Doprowadził do pożaru Biedronki. Teraz musi oddać ponad 7 milionów złotych
Zaczęło się od płonącego kosza, skończyło na zgliszczach i milionowych kosztach. Sąd Rejonowy w Płońsku wydał wyrok na 29-latka, który doprowadził do pożaru sklepu Biedronka. Sprawa wywołuje silne emocje – nie tylko ze względu na wysokość kary, ale i sposób działania sprawcy.
Biedronka w ogniu – dramatyczna noc i wielomilionowe straty
Do pożaru doszło w nocy 2 grudnia 2024 roku. Ogień pojawił się na tyłach budynku przy ul. Młodzieżowej w Płońsku. Na miejscu natychmiast pojawiło się około 20 zastępów straży pożarnej. Walka z żywiołem trwała blisko dobę. Oprócz sklepu Biedronka, spłonęły też sale szkoleniowe.
Straty sięgnęły 6,5 mln zł. Już w pierwszych dniach śledztwa ustalono, że było to podpalenie - wszystko wskazywało na celowe działanie. Kluczowy okazał się monitoring. Na nagraniach widać było mężczyznę, który kręcił się wokół śmietników. Potem zniknął - i zaczęło się śledztwo.
Z kamer do celi - zatrzymanie i zarzuty
Sprawca był dobrze znany policji - wcześniej notowany za kradzieże i rozboje. Gdy śledczy dotarli do jego miejsca zamieszkania, rodzina twierdziła, że go nie ma. Funkcjonariusze przeszukali jednak teren i odnaleźli 29-latka ukrytego w drewnianej przybudówce. Mężczyzna został aresztowany, a w toku dochodzenia przyznał się do winy.
ZOBACZ TAKŻE: Polska musi zapłacić ogromną karę. "Kraj nie wywiązał się z obowiązków"
Okazało się, że podpalił kosz na śmieci stojący tuż obok sklepu. Płomienie szybko przeniosły się na budynek. Prokuratura postawiła mu zarzuty sprowadzenia zagrożenia życia oraz zniszczenia mienia o znacznej wartości.
Wyrok bez precedensu - miliony do oddania i więzienie
Sąd Rejonowy w Płońsku nie miał wątpliwości co do winy oskarżonego. Wyrok: 5 lat pozbawienia wolności oraz obowiązek zapłaty prawie 7 milionów złotych - 1,7 mln dla właściciela sklepu i ponad 5 mln dla firmy ubezpieczeniowej.
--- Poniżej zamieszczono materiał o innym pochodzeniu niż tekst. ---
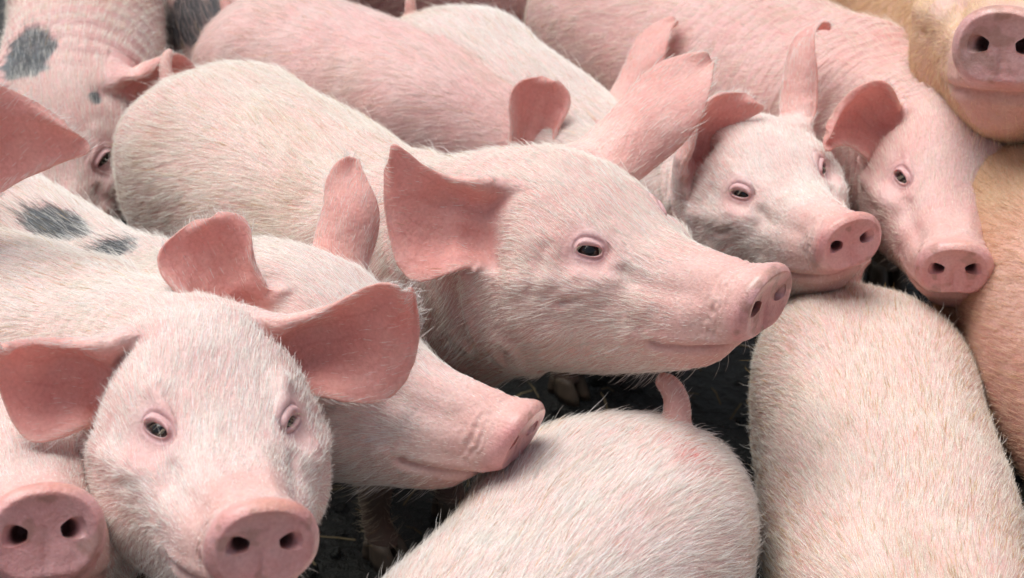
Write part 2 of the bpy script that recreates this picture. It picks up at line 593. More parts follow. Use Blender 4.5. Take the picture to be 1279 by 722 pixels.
def add_eye(cg, ids, k0, side):
    per = perimeter(EYE_R, EYE_R + 3, k0, k0 + 3)
    la = [ids[r][k % S] for r, k in per]
    pa = np.array([cg.v[i] for i in la])
    c = pa.mean(0)
    _, _, vt = np.linalg.svd(pa - c)
    n = vt[2]
    if n[1] * side < 0:
        n = -n
    n = norm(n + np.array([0.26, 0.06 * side, 0.0]))
    u = np.array([1.0, 0, 0.18])
    u = norm(u - n * (u @ n))
    v = np.cross(n, u)
    if v[2] < 0:
        v = -v
    an = np.arctan2((pa - c) @ v, (pa - c) @ u)
    c = c + v * 0.004 + u * 0.010 - n * 0.0015
    lift = 0.006
    prev = la
    specs = [(0.0240, 0.0200, 0.004, 0.0015, .5), (0.0195, 0.0150, 0.0062, 0.001, .9), (0.0172, 0.0116, 0.0034, 0.0006, 1.0), (0.0150, 0.0086, 0.0092, 0.0002, 1.0),
             (0.0128, 0.0047, 0.0062, -0.0014, 1.0), (0.0120, 0.0042, 0.0020, -0.0014, 1.0), (0.0128, 0.0085, -0.006, 0, 1.0)]
    for (ra, rb, off, dv, lid) in specs:
        pts = []
        for t in an:
            ct, st = math.cos(t), math.sin(t)
            pu = ra * np.sign(ct) * abs(ct)**0.85
            pv = rb * np.sign(st) * abs(st)**1.0
            bulge = off * (1.25 if st > 0 else 0.8)
            curve = -0.5 * (pu / 0.03)**2 * 0.006          # lids wrap round the ball
            pts.append(c + u * pu + v * (pv + dv) + n * (bulge - 0.003 + curve))
        cur = cg.add(pts, c[0], lid=lid)
        bridge(cg, prev, cur)
        prev = cur
    cap_fan(cg, prev, lid=1.0)
    return dict(c=c - n * 0.0095, n=n, u=u, v=v)

def add_nostril(cg, ids, k0, side):
    per = perimeter(1, 3, k0, k0 + 4)
    la = [ids[r][k % S] for r, k in per]
    pa = np.array([cg.v[i] for i in la])
    c = pa.mean(0)
    d = pa - c
    an = np.arctan2(d[:, 2], d[:, 1])
    prev = la
    specs = [(0.0118, 0.0098, 0.0006, -0.0022, 0.0), (0.0092, 0.0086, -0.0034, 0.0004, 0.25), (0.0072, 0.0078, -0.0095, 0.0034, 0.8), (0.0064, 0.007, -0.018, 0.005, 1.0), (0.005, 0.006, -0.030, 0.006, 1.0)]
    for (ry, rz, dx, med, dk) in specs:
        pts = [c + np.array([dx + 0.24 * rz * math.sin(t), ry * math.cos(t) - side * med, rz * math.sin(t)]) for t in an]
        cur = cg.add(pts, 0.0, bare=1.0, nostril=dk)
        bridge(cg, prev, cur)
        prev = cur
    cap_fan(cg, prev, bare=1.0, nostril=1.0)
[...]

To jedna z najwyższych kar w historii tego typu spraw w Polsce. Choć wyrok jest nieprawomocny, może stać się punktem odniesienia dla kolejnych postępowań dotyczących podpaleń. Sędzia nie miał wątpliwości: działanie sprawcy było celowe i niosło zagrożenie nie tylko dla mienia, ale i zdrowia ludzi.